PYONGYANG — North Korea promised Monday to reduce South Korea’s government “to ashes” in less than four minutes, in an unusually specific escalation of recent threats aimed at its southern rival.
The statement by North Korea’s military, carried by state media, came amid rising tensions on the Korean Peninsula. Both Koreas recently unveiled new missiles, and the North tried unsuccessfully to launch a long-range rocket earlier this month.
The growing animosity has prompted worries that North Korea may conduct a nuclear test - something it did after rocket launches in 2006 and 2009.
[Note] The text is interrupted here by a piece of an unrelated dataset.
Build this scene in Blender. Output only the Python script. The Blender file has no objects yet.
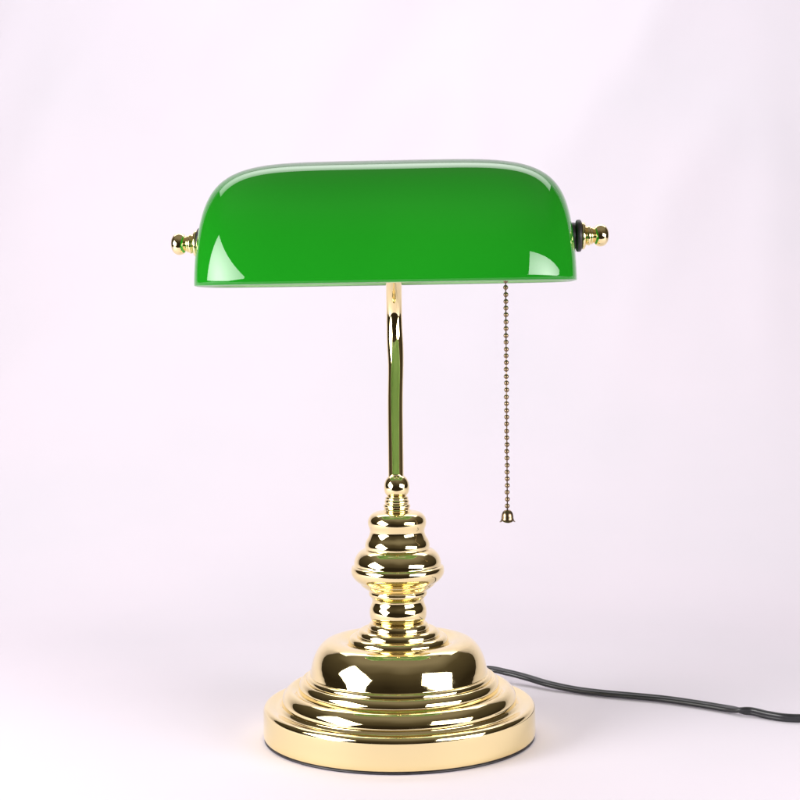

South Korean intelligence officials say recent satellite images show the North has been digging a new tunnel in what appears to be preparation for a third atomic test.
North Korea’s military said it would begin “special actions” soon against the South’s government and media companies that would “reduce all the ratlike groups and the bases for provocations to ashes in three or four minutes.”
UKRAINE
Opposition parties unite for election
KIEV — Ukraine’s two biggest pro-Western opposition parties announced Monday they will join forces in the fall parliamentary election to challenge President Viktor Yanukovych’s grip on power.
The parties led by jailed former Prime Minister Yulia Tymoshenko and former parliament speaker Arseniy Yatsenyuk said they will work to reverse the democratic rollback that took place after Mr. Yanukovych came to power two years ago.
The alliance marks an attempt to break with years of infighting within the pro-Western camp that allowed the pro-Russian Mr. Yanukovych, whose fraud-tainted election victory was annulled in the 2004 Orange Revolution street protests, to make a comeback in the 2010 presidential election.
UNITED KINGDOM
Sky News latest target in hacking scandal
LONDON — Britain’s broadcast regulator announced Monday an investigation into email hacking by Rupert Murdoch’s Sky News, only minutes before the channel’s head of news acknowledged that his station had broken the law and misled a senior judge.
The investigation will center on “fairness and privacy issues” stemming from Sky News’ admission that it authorized journalists to hack into email accounts to score exclusives, said a spokesman for the independent regulator called Ofcom.
Earlier this month, Sky’s head of news, John Ryley, acknowledged that hacking had happened twice under his watch, a revelation that spread Britain’s phone-hacking scandal to a new branch of Mr. Murdoch’s media empire. Mr. Murdoch’s U.S. holdings include the Fox News Channel, which has not been implicated in any of the hacking scandals.
Lord Justice Brian Leveson is conducting a separate investigation into Britain’s media in the wake of the phone hacking scandal that erupted last year at Mr. Murdoch’s News of the World tabloid.
The scandal has spread to Mr. Murdoch’s the Sun, where many prominent journalists have been arrested on suspicion of bribery, and the Times of London, which is being sued over email hacking.
THE NETHERLANDS
Prime minister resigns after losing right-wing support
THE HAGUE — Dutch Prime Minister Mark Rutte tendered his government’s resignation to Queen Beatrix on Monday after the collapse of a parliamentary partnership with a far-right party.
The resignation had been widely expected since the weekend, when Mr. Rutte acknowledged that his government’s rift with anti-Islam politician Geert Wilders’ Freedom Party would likely lead to early elections, otherwise due in May 2015.
Although not part of the ruling coalition, Mr. Wilders’ party effectively had guaranteed the government’s majority for the past 18 months by agreeing to support it in parliament.
YEMEN
Army, U.S. drone kill 23 al Qaeda fighters
SANAA — At least 23 suspected al Qaeda terrorists were killed over the weekend as the army battles for control of Yemen’s lawless southern and eastern regions, the defense ministry said Monday.
The army killed 13 militants near the city of Loder late on Sunday, a ministry official said.
At least three others died in an airstrike in a remote desert region in the eastern province of Marib.
Also on Sunday, a U.S. drone killed three more jihadists in the southern Shabwa province, witnesses said, while local sources said four others were killed when a Yemeni fighter plane fired on their vehicle in Loder.